La forza di Pinuccio Tatarella fu anche nella convinzione che per esercitare, appunto, una “egemonia”, la destra avrebbe dovuto liberarsi di ogni residuo estremismo e arroganza – anche verbale – e dimostrare una capacità di esercitare il potere nell’interesse generale e non come espressione di una visione particolare. E che il potere deve essere esercitato in modo lungimirante, inclusivo e “bonario”, senza che appaia una minaccia verso quelli che non condividono le tue opinioni. Insomma, il moderatismo di Tatarella si espresse sempre anche come moderazione. Una virtù rara nella politica italiana, una delle ragioni del rispetto e del rimpianto con cui è ricordato, oggi, non solo da chi gli fu vicino e solidale nella lotta politica, ma anche da chi, dalla parte avversa, lo considerò sempre un interlocutore intelligente, attento e aperto al dialogo. Bisogna dire la verità: il senso del rimpianto che oggi si avverte non nasce solo dalla constatazione del fatto che egli fu un anticipatore di processi politici e culturali che hanno segnato in questi anni la storia del Paese, ma anche, purtroppo, dalla considerazione delle occasioni che sono state mancate rispetto alle attese e alle speranze di quella che fu la stagione iniziale di questa Seconda Repubblica di cui egli fu partecipe.
Siamo certo ben lontani da quel bipolarismo maturo e civile per il quale egli lavorò con passione ricercando il dialogo e l’intesa. Non solo perché appare incompiuto il processo delle riforme costituzionali. Ma persino perché si affaccia costantemente il rischio di un conflitto fra le istituzioni dello Stato proprio quando le difficoltà e le fragilità del Paese richiederebbero il massimo di coesione e – appunto – di armonia. In realtà, l’esperienza di questi anni dimostra che senza istituzioni forti è assai difficile realizzare non solo la convergenza sulle nuove regole necessarie, ma anche quelle grandi riforme della società che hanno bisogno di dialogo e di un certo grado di condivisione per incidere in modo profondo e duraturo sulla struttura del Paese. Accade così che una stagione nuova, che pure ha dato all’Italia, dopo decenni di democrazia bloccata, la grande novità positiva dell’alternanza e del ricambio delle classi dirigenti, non abbia prodotto, sin qui, risultati significativi sul piano del governo del Paese, delle profonde trasformazioni necessarie per ridare slancio alla società italiana, invertire il rischio di un declino, vincere la sfida della competitività nel presente e, soprattutto, sconfiggere una perdita di fiducia nel futuro.

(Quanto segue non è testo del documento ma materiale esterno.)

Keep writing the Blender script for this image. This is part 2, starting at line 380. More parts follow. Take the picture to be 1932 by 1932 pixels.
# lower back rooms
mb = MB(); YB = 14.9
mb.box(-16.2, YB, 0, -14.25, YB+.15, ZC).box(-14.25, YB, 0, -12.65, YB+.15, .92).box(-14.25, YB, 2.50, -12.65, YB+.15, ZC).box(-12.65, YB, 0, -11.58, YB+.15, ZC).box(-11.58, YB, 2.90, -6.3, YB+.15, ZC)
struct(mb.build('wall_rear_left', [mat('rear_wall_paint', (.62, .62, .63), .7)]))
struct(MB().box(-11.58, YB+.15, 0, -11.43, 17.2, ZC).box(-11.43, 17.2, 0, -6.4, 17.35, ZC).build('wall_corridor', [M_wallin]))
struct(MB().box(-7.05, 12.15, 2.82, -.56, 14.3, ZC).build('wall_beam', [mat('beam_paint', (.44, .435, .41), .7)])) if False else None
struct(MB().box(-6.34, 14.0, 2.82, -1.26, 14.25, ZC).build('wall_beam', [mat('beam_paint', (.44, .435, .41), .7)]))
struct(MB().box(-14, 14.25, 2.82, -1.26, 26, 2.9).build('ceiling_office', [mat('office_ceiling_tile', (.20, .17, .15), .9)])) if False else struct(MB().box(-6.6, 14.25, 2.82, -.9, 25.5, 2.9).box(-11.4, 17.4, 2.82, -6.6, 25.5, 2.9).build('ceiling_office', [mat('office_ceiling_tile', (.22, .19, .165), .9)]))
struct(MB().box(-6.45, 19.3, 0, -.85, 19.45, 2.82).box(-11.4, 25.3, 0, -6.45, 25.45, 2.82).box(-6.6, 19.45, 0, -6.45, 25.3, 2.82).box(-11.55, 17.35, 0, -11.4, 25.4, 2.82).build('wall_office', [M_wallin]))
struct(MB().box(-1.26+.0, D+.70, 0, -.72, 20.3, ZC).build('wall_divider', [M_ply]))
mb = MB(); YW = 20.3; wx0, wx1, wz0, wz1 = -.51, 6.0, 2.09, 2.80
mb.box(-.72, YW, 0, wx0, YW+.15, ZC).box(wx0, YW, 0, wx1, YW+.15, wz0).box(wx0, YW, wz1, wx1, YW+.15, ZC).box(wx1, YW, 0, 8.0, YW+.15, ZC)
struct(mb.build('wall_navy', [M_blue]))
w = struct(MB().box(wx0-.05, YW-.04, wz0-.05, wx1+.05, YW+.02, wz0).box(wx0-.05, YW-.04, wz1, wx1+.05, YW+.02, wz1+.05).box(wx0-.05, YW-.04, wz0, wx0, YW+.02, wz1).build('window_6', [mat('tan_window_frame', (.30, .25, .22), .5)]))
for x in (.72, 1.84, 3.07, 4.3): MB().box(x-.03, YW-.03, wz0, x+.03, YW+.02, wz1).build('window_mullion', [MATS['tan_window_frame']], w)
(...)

Insomma, se dobbiamo dire la verità, bisogna riconoscere che quel filo di cui parlò Tatarella, se non spezzato si era certamente ingarbugliato molto, al punto che non abbiamo più saputo ritrovare il bandolo della matassa. Non dico questo perché ci si debba abbandonare allo scetticismo o far vincere dallo spirito della rinuncia. In fondo, ricordiamo un uomo che ci ha lasciato una lezione di passione politica e di tenacia, una capacità di pensare il futuro e di progettarlo anche nelle condizioni più difficili. Questa è la lezione più importante da ricordare: la politica, la grande politica (Max Weber) consiste nella capacità di andare avanti malgrado tutto. Bisogna, allora, che i riformisti riprendano il cammino, se vogliamo che quell’ “arrivederci” alle riforme, con cui Tatarella salutò l’esito negativo della Bicamerale con un misto di amarezza e di ottimismo, diventi realtà. Bisogna ricominciare a dialogare non per il gusto del dialogo, ma guardando ai grandi problemi del Paese e cercando di ascoltare e di capire le ragioni degli altri. Siamo qui anche per dire questo e per confermare le ragioni di un impegno. E mi sembra il modo migliore per un ricordo che non sia soltanto la celebrazione di un rito ma la capacità di raccogliere una eredità e di riprendere il cammino verso obiettivi condivisi.